Quel texte ! Mais quel texte ! Encore épaté par un livre de Marie NDiaye. Au court de ma lecture d’Autoportrait en vert, sa livraison dans la géniale collection Traits et portraits au Mercure de France, il m’est venu qu’elle proposait là une forme de réalisme magique à la française, chose peu usitée par ici. A-t-il suffi d’une morte qui marche, morte resplendissante et qui semble même active sexuellement, et qui vient boire le thé chez les gens, tranquille, pour que je pense à Pedro Páramo ? Peut-être. Le cerveau est une machine simple. Mais je suis épaté. Je suis embarqué.
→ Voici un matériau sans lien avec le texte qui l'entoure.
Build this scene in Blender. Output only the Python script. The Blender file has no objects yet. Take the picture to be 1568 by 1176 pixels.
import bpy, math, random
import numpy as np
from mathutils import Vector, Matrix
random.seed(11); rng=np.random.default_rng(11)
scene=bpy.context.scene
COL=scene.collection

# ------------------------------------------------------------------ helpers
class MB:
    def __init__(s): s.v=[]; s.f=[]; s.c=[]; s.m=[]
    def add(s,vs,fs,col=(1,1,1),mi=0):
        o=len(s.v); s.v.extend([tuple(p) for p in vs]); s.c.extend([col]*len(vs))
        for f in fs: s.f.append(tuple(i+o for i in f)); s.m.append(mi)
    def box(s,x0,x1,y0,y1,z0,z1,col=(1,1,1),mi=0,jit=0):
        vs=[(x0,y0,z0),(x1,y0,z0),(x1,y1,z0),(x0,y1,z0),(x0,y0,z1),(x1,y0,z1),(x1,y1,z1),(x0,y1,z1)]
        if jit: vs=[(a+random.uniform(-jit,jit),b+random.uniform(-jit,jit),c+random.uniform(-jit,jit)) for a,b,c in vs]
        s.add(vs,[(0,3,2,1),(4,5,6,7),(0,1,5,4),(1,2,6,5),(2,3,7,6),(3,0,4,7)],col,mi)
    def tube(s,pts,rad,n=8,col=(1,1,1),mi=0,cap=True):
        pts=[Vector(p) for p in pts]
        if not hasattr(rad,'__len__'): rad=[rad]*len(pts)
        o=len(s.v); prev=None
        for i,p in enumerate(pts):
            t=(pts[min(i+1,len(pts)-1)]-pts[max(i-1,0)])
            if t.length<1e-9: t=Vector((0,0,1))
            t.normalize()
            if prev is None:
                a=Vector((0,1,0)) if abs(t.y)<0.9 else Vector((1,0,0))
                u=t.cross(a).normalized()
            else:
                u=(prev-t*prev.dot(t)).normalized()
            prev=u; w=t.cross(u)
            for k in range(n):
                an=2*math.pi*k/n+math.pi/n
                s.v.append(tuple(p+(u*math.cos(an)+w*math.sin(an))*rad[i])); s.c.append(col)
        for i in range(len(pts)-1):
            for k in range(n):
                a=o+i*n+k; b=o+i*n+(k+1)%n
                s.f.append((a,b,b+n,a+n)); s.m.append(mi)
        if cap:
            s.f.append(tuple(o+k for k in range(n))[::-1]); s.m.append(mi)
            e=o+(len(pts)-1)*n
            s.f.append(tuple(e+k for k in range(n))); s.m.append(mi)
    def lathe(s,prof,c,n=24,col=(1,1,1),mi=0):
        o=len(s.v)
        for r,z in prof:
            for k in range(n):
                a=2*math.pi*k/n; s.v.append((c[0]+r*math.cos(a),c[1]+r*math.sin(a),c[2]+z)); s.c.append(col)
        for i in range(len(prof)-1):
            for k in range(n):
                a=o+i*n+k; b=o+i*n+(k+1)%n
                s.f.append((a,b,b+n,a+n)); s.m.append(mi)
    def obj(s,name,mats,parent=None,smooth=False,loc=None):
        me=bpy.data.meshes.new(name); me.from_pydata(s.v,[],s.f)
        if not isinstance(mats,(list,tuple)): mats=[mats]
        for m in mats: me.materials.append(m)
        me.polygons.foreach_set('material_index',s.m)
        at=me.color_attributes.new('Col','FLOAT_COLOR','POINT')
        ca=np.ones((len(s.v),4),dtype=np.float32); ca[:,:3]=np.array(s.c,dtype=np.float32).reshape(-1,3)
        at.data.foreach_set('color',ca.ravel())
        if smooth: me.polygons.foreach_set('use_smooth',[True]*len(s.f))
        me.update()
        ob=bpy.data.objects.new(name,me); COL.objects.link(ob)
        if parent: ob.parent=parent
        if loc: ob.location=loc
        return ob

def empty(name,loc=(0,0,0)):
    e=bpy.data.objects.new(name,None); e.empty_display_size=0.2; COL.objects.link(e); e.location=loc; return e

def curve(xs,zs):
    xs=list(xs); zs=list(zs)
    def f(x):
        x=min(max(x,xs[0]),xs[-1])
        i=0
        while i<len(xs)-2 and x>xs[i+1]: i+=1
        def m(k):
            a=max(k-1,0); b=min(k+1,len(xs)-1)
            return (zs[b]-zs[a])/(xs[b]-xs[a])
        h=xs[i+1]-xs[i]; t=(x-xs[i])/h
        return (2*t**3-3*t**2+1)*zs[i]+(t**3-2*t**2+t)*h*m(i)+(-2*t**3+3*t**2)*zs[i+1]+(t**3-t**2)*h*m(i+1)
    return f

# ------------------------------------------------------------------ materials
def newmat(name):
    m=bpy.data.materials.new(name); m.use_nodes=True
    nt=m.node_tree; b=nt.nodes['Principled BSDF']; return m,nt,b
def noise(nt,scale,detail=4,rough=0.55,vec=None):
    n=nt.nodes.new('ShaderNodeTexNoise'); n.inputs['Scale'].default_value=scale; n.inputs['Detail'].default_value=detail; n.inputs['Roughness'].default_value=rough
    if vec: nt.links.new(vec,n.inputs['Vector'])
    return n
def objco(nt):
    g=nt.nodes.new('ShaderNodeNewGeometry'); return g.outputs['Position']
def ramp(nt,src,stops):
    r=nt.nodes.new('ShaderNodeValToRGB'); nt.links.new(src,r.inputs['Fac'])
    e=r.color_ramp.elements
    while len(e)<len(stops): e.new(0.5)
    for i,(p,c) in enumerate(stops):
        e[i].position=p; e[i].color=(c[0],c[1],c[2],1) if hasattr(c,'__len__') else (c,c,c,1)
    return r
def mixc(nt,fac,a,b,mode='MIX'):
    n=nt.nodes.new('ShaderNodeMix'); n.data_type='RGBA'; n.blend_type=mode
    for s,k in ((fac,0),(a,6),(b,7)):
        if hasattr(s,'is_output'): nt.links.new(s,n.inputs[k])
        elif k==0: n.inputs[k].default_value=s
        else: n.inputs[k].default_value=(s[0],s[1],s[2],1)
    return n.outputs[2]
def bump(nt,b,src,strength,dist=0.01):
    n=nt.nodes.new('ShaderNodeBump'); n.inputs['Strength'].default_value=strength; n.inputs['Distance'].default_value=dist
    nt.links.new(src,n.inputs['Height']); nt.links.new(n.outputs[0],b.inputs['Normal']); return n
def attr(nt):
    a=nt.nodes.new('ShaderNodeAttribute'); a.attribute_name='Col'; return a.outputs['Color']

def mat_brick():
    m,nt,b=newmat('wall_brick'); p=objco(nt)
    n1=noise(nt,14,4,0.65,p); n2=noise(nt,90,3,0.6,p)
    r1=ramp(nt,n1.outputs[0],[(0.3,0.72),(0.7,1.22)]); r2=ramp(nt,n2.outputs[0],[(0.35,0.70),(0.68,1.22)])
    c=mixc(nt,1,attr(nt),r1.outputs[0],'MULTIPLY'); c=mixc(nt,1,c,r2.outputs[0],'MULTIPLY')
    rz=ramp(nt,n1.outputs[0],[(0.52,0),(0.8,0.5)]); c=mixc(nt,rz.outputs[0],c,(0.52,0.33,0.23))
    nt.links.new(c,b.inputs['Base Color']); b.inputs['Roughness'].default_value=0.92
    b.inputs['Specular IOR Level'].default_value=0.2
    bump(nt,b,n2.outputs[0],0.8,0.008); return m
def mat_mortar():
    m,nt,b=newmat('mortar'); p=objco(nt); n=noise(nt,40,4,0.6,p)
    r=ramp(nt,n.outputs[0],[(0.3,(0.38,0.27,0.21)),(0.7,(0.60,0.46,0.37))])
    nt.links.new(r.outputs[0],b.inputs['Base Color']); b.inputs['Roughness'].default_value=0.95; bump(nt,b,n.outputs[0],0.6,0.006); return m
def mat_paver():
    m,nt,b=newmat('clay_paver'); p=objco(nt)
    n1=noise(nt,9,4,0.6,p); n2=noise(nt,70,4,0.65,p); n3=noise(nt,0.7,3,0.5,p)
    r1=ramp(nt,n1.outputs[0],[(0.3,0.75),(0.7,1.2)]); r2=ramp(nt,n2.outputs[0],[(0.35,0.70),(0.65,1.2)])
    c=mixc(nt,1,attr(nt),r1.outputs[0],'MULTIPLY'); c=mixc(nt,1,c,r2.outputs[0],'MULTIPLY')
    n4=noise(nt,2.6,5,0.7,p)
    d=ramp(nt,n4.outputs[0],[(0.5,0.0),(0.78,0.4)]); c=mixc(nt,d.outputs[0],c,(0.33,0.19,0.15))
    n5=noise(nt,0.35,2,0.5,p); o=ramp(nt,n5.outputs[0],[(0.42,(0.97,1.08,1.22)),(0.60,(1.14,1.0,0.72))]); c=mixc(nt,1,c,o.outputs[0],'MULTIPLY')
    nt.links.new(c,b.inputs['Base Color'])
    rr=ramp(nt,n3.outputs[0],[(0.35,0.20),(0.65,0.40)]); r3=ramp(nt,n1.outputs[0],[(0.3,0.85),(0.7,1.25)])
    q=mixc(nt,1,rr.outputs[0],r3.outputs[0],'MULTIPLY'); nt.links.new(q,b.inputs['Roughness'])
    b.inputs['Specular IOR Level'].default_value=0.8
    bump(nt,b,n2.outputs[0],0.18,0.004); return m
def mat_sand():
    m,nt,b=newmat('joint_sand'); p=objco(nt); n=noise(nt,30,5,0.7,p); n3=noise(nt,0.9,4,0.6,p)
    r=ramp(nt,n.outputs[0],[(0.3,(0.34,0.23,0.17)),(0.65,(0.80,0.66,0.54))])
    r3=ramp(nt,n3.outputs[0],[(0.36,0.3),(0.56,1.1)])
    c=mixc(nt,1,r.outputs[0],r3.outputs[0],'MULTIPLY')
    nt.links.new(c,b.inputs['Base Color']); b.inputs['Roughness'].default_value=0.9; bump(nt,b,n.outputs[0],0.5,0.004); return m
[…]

Je suis emballé. Il y a dans ce texte un mélange de mélancolie et de joie froide et méchante, qui sied à l’évocation des familles, des liens, non-liens, et entourages (féminin) de circonstances. Féminin, car les hommes n’y sont que des ombres. Je viens de corriger, j’avais inscrit « les ombres ne sont que des ombres », ce qui ne nous mènera pas bien loin… Encore que… Le théâtre, c’est l’une de ces inondations catastrophiques de la Garonne, comme une sourde menace de dislocation des vies. Tristesse du contexte. Mais pour ce qu’il en est de la tristesse, c’est l’écrivaine que la projette sur toute rencontre, par cette obsession du vert, de la couleur des fringues des femmes, et cette étrange fixation très personnelle sur cette couleur à contre-emploi, déconnoté, reconnoté, et qui dessine au gré une surfigure matriarcale énigmatique et inquiétante.
Brusquement, sur la fin, hors l’étrange psychomagie, ce qui me plait me saute aux yeux : aucun essentialisme ici, juste des gens qui ne sont que ce qu’ils sont à l’instant de leurs interactions, dans le moment des rencontres, et jamais les mêmes, tout à fait les mêmes, à chaque rencontre, à chaque époque, à chaque âge de leur vie. Rien de plus « réaliste » que ça.
Quant au livre, même pas vert, avec toujours la graphie foireuse, mais émouvante de Pierre Alechinsky, il s’agrémente de 8 belles photographies de Julie Ganzin et 9 photographies de famille anciennes sans distinction de source. Bémol, la photographe n’est pas créditée (cette manie française), mais qualité de la collection, le maquettiste si : Dominique Guillaumin.